When Marsha Milam first stepped into a rickhouse—a storage space for whiskey to age in barrels—on the Bourbon Trail, she was an established talent buyer in Dallas, and she was deeply embedded in a multitasking world. “Coming from that world, I was deeply struck by the singleness of purpose in that place,” she said. “I smelled wood, and dirt, and bourbon of course, and I was taken by the notion that in the stillness, work was happening. Bourbon was being made.” Milam went on to launch the Ben Milam line of whiskeys, but more recently, she’s gathered a team of remarkable women—and men—to produce Milam & Greene Whiskies. The Greene is Heather Greene; she’s the CEO and a well-known whiskey expert who published one of the definitive guides on the spirit, Whisk(e)y Distilled. (Side note: as a general rule, whiskey with an “e” is from countries with an “e” in their name; whisky without it is from countries without.) Greene’s book was the first one on whiskey Milam read.
Milam also brought Marlene Holmes on as the head distiller. Holmes was the first woman hired to work on the distillery side of the business at Jim Beam, but she first worked for master distiller Booker Noe as a catfish feeder.
“I had a farm at the time with a small lake,” Holmes said. “I guess you’d call it a catfish farm, and a guy at the distillery wanted to try to use spent stillage (the grains left after distillation) as catfish food.”
Holmes said her curiosity about the business was piqued when she saw several of the distillery team grilling by the lake during the day. “I was wondering how you get a job like that,” she said. “I chatted with Booker about the whiskey business—I knew nothing about it at the time—and that fall they were looking for more help.”
There were very few women in the industry at the time, except on the bottling lines or in administrative roles. Holmes remembers a photo in the conference room from that time with “about 20 people, and only one was a woman.” That woman was in accounting. Holmes went on to work for Jim Beam for 27 years, becoming a master distiller in the process. She and Greene are the dream team behind Milam & Greene Whiskies, three of which are available in Oklahoma.
The three products—single-barrel bourbon, rye, and a triple cask bourbon—highlight one of the necessities in craft whiskey distilling: Whiskey takes time. Years, in fact, so a new distillery has to buy whiskey while its own ages in barrels. The rye in the Milam & Greene line comes from MGP of Indiana, one of the biggest distilleries in the world.
“MGP makes good whiskey,” Kris Kettner, a local enthusiast (expert, really), said. “They are among the best in the world, aged or otherwise.”
Milam & Greene also uses whiskey from Texas and Tennessee in its bourbons. The single-barrel is Tennessee, and the triple cask is a blend of Texas and Tennessee. Blending whiskeys from different regions does little to affect flavor, according to Kettner.

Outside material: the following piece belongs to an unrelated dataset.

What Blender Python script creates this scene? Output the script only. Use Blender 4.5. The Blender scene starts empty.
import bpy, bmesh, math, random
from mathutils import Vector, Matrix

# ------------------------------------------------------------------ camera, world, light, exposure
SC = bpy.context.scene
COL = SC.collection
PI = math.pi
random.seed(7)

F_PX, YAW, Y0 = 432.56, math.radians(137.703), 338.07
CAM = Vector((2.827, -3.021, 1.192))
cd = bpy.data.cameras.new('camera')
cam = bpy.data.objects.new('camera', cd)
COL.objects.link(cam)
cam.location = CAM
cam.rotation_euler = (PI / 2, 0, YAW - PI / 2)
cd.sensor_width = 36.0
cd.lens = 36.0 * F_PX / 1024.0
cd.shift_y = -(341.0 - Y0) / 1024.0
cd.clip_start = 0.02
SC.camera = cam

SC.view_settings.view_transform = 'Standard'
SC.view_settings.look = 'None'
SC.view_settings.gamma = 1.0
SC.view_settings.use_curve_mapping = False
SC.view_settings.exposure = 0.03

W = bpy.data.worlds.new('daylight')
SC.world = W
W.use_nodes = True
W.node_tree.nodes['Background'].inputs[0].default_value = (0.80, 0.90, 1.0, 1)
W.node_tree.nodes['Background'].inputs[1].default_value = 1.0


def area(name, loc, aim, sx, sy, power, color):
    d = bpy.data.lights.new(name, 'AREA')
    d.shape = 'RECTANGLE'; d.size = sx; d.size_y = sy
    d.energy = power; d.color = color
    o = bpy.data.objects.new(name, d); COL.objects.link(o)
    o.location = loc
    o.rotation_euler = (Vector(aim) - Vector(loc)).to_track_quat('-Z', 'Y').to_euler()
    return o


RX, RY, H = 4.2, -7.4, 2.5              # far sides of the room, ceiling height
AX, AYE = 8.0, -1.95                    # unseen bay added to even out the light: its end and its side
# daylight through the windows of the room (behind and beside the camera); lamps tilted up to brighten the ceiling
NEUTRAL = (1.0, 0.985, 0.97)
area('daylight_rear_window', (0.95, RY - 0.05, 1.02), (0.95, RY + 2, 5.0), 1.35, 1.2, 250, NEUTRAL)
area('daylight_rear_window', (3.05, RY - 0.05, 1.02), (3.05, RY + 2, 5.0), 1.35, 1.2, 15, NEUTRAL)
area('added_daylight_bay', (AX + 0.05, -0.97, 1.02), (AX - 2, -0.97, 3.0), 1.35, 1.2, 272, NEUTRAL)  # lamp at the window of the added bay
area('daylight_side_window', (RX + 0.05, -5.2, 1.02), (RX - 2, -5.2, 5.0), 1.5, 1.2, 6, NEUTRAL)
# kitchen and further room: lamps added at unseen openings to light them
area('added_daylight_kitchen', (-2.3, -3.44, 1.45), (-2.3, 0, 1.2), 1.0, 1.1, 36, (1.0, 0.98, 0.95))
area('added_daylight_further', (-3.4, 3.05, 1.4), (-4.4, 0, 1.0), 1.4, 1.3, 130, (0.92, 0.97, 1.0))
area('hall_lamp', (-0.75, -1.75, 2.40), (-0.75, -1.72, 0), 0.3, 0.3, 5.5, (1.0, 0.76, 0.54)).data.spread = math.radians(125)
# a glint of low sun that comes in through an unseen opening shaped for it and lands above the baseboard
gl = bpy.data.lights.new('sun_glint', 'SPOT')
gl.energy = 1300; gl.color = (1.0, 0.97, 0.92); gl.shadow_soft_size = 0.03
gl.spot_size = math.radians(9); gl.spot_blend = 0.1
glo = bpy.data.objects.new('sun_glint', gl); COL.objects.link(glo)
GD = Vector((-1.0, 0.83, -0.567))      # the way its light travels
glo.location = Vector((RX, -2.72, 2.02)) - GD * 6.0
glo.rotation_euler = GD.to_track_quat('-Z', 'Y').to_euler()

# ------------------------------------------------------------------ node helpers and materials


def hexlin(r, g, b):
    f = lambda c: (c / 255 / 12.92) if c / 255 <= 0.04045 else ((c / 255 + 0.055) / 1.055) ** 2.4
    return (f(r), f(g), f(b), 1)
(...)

“There might be very subtle differences, but the major differences in flavor come from the grains selected for the mash, and the aging, which is probably the largest difference: what kind of barrel, for how long, that sort of thing. Yeast is a contributor, too.”
Kettner said one of the master distiller’s main functions is to replicate a flavor profile, and in the case of many whiskey producers, that’s done by blending. “The master distiller tastes all the barrels, and notes the differences in flavors—floral, fruity, spicy, etc.—because every barrel is different.”
Where Greene excels is in the process of blending whiskeys from different barrels to create a consistent flavor profile for the Milam & Greene products. The combination of her blending expertise and Holmes’s distilling expertise has led to an excellent line of products available for a remarkably good price.